The CEL was launched in October 2003 to ensure world-class leadership within the learning and skills sector, as a key national agency within the “Success for All” initiative. CEL has an exciting and crucial role in contributing to the Government’s vision to position UK leadership as world class by 2010. CELs remit is to foster and support leadership improvement, reform and transformation throughout the sector.
It serves the existing and future leaders of all providers through programmes, events, support services and bespoke consulting assignments. The “Talkback” session of the Leadership Summit took place after the keynote presentations from Bill Rammell MP, Ruth Silver and Warren Bennis. Following the recent White Paper on further education and Sir Andrew Foster’s review, CEL’s objective in adopting the “Talkback” format was to bring sector leaders together in an innovative forum that would not only provide feedback to government but would also prove extremely valuable to delegates themselves.
Articulate Best Practice
There were several purposes for these “Talkback” sessions. It gave the conference attendees the chance to articulate and exchange effective practice from their direct experience showing where and how some of the proposed changes are already happening. As there is always more practical experience and know-how than we assume, these sessions enabled discussions on issues with colleagues in different but similar situations to their own to reinforce their capability and inspire further developments.

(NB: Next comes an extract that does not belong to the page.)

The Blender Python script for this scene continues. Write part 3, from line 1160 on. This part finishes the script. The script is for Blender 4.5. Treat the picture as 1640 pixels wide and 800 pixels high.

It also gave the scope to look forward and imagine in practical everyday detail how it is like when changes are happening, by creating a positive, attractive preferred future. Appreciative Inquiry (AI) techniques, described by Magruder Watkins, were used to design the way these sessions were to work. These techniques also consist of five “core processes”, which require attendees to choose a positive statement to enquire into existing positive and life-giving experiences; discovering consistent themes or stories as a basis for further exploration; creating shared images for a preferred future and designing innovative ways to create this future.